**Records from a data collection**
• • • •
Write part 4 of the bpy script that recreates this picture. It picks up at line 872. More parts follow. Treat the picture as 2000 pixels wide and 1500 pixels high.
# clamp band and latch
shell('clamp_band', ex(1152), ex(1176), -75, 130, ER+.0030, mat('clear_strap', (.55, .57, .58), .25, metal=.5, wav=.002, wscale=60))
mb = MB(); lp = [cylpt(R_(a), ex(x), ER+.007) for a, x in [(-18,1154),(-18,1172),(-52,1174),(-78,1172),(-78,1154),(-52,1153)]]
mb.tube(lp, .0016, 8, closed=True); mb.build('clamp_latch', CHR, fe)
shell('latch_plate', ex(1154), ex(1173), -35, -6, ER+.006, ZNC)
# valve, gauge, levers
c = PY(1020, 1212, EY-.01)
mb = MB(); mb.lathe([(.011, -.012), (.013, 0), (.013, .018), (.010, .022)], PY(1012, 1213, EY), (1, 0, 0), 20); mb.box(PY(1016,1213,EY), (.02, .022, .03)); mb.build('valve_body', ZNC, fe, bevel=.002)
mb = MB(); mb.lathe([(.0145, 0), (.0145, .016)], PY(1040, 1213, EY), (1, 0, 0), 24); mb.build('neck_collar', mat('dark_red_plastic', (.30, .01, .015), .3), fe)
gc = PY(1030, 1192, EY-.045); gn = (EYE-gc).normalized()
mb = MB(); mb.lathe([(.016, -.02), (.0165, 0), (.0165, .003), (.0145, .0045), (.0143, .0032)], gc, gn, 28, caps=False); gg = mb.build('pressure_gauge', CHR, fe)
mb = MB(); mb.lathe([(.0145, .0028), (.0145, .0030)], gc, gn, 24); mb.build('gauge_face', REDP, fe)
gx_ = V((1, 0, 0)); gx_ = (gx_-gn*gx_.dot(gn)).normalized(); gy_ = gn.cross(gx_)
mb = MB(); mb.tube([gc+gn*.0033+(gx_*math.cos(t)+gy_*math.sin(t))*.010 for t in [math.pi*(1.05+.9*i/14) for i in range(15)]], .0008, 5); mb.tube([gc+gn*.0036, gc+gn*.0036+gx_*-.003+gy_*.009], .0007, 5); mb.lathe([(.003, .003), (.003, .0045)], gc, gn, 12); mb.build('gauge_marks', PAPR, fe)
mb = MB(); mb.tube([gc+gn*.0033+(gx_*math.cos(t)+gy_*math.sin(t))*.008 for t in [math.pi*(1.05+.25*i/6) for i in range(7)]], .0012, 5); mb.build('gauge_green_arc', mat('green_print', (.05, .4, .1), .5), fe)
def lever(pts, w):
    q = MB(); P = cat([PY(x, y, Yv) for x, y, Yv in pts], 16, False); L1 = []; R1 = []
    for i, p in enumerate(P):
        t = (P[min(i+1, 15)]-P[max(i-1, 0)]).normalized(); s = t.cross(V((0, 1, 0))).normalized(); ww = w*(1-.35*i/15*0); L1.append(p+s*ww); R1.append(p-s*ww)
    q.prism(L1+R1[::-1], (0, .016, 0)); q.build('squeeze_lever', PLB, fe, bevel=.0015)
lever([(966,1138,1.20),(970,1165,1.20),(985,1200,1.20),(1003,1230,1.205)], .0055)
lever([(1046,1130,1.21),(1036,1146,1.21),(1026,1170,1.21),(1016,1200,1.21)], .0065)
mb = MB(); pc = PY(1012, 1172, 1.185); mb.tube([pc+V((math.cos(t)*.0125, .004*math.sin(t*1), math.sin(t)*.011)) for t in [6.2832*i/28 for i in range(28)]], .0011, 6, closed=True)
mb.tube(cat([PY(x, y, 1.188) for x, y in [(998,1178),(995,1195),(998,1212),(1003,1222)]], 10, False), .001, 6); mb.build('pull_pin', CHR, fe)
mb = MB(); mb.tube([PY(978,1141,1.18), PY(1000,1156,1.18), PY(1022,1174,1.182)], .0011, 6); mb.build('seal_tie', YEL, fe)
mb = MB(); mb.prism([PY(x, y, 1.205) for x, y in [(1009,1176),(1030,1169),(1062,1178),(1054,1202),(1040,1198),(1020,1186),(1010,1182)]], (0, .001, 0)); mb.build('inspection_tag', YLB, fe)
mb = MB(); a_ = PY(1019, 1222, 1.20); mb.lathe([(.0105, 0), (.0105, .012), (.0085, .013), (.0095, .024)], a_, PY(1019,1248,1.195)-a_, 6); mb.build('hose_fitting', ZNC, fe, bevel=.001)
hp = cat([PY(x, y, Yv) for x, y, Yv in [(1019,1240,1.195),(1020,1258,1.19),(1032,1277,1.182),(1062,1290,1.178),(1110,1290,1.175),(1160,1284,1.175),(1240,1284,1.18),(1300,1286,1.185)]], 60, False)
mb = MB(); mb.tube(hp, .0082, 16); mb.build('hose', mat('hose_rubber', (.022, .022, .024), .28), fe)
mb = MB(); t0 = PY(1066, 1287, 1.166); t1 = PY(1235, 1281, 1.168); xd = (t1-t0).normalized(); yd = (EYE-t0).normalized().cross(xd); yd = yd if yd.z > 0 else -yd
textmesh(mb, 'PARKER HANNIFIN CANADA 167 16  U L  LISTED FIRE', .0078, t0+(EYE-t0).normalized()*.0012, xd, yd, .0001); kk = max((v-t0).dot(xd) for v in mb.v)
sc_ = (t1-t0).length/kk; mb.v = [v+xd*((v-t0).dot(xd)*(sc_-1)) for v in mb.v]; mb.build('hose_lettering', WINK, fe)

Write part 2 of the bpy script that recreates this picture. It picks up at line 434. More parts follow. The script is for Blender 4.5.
• • • •
**WRITTEN REQUEST**
Give all the records again. Match them exactly.

**SOLUTION TO THE PROBLEM**
Write part 4 of the bpy script that recreates this picture. It picks up at line 872. More parts follow. Treat the picture as 2000 pixels wide and 1500 pixels high.
# clamp band and latch
shell('clamp_band', ex(1152), ex(1176), -75, 130, ER+.0030, mat('clear_strap', (.55, .57, .58), .25, metal=.5, wav=.002, wscale=60))
mb = MB(); lp = [cylpt(R_(a), ex(x), ER+.007) for a, x in [(-18,1154),(-18,1172),(-52,1174),(-78,1172),(-78,1154),(-52,1153)]]
mb.tube(lp, .0016, 8, closed=True); mb.build('clamp_latch', CHR, fe)
shell('latch_plate', ex(1154), ex(1173), -35, -6, ER+.006, ZNC)
# valve, gauge, levers
c = PY(1020, 1212, EY-.01)
mb = MB(); mb.lathe([(.011, -.012), (.013, 0), (.013, .018), (.010, .022)], PY(1012, 1213, EY), (1, 0, 0), 20); mb.box(PY(1016,1213,EY), (.02, .022, .03)); mb.build('valve_body', ZNC, fe, bevel=.002)
mb = MB(); mb.lathe([(.0145, 0), (.0145, .016)], PY(1040, 1213, EY), (1, 0, 0), 24); mb.build('neck_collar', mat('dark_red_plastic', (.30, .01, .015), .3), fe)
gc = PY(1030, 1192, EY-.045); gn = (EYE-gc).normalized()
mb = MB(); mb.lathe([(.016, -.02), (.0165, 0), (.0165, .003), (.0145, .0045), (.0143, .0032)], gc, gn, 28, caps=False); gg = mb.build('pressure_gauge', CHR, fe)
mb = MB(); mb.lathe([(.0145, .0028), (.0145, .0030)], gc, gn, 24); mb.build('gauge_face', REDP, fe)
gx_ = V((1, 0, 0)); gx_ = (gx_-gn*gx_.dot(gn)).normalized(); gy_ = gn.cross(gx_)
mb = MB(); mb.tube([gc+gn*.0033+(gx_*math.cos(t)+gy_*math.sin(t))*.010 for t in [math.pi*(1.05+.9*i/14) for i in range(15)]], .0008, 5); mb.tube([gc+gn*.0036, gc+gn*.0036+gx_*-.003+gy_*.009], .0007, 5); mb.lathe([(.003, .003), (.003, .0045)], gc, gn, 12); mb.build('gauge_marks', PAPR, fe)
mb = MB(); mb.tube([gc+gn*.0033+(gx_*math.cos(t)+gy_*math.sin(t))*.008 for t in [math.pi*(1.05+.25*i/6) for i in range(7)]], .0012, 5); mb.build('gauge_green_arc', mat('green_print', (.05, .4, .1), .5), fe)
def lever(pts, w):
    q = MB(); P = cat([PY(x, y, Yv) for x, y, Yv in pts], 16, False); L1 = []; R1 = []
    for i, p in enumerate(P):
        t = (P[min(i+1, 15)]-P[max(i-1, 0)]).normalized(); s = t.cross(V((0, 1, 0))).normalized(); ww = w*(1-.35*i/15*0); L1.append(p+s*ww); R1.append(p-s*ww)
    q.prism(L1+R1[::-1], (0, .016, 0)); q.build('squeeze_lever', PLB, fe, bevel=.0015)
lever([(966,1138,1.20),(970,1165,1.20),(985,1200,1.20),(1003,1230,1.205)], .0055)
lever([(1046,1130,1.21),(1036,1146,1.21),(1026,1170,1.21),(1016,1200,1.21)], .0065)
mb = MB(); pc = PY(1012, 1172, 1.185); mb.tube([pc+V((math.cos(t)*.0125, .004*math.sin(t*1), math.sin(t)*.011)) for t in [6.2832*i/28 for i in range(28)]], .0011, 6, closed=True)
mb.tube(cat([PY(x, y, 1.188) for x, y in [(998,1178),(995,1195),(998,1212),(1003,1222)]], 10, False), .001, 6); mb.build('pull_pin', CHR, fe)
mb = MB(); mb.tube([PY(978,1141,1.18), PY(1000,1156,1.18), PY(1022,1174,1.182)], .0011, 6); mb.build('seal_tie', YEL, fe)
mb = MB(); mb.prism([PY(x, y, 1.205) for x, y in [(1009,1176),(1030,1169),(1062,1178),(1054,1202),(1040,1198),(1020,1186),(1010,1182)]], (0, .001, 0)); mb.build('inspection_tag', YLB, fe)
mb = MB(); a_ = PY(1019, 1222, 1.20); mb.lathe([(.0105, 0), (.0105, .012), (.0085, .013), (.0095, .024)], a_, PY(1019,1248,1.195)-a_, 6); mb.build('hose_fitting', ZNC, fe, bevel=.001)
hp = cat([PY(x, y, Yv) for x, y, Yv in [(1019,1240,1.195),(1020,1258,1.19),(1032,1277,1.182),(1062,1290,1.178),(1110,1290,1.175),(1160,1284,1.175),(1240,1284,1.18),(1300,1286,1.185)]], 60, False)
mb = MB(); mb.tube(hp, .0082, 16); mb.build('hose', mat('hose_rubber', (.022, .022, .024), .28), fe)
mb = MB(); t0 = PY(1066, 1287, 1.166); t1 = PY(1235, 1281, 1.168); xd = (t1-t0).normalized(); yd = (EYE-t0).normalized().cross(xd); yd = yd if yd.z > 0 else -yd
textmesh(mb, 'PARKER HANNIFIN CANADA 167 16  U L  LISTED FIRE', .0078, t0+(EYE-t0).normalized()*.0012, xd, yd, .0001); kk = max((v-t0).dot(xd) for v in mb.v)
sc_ = (t1-t0).length/kk; mb.v = [v+xd*((v-t0).dot(xd)*(sc_-1)) for v in mb.v]; mb.build('hose_lettering', WINK, fe)

Write part 2 of the bpy script that recreates this picture. It picks up at line 434. More parts follow. The script is for Blender 4.5.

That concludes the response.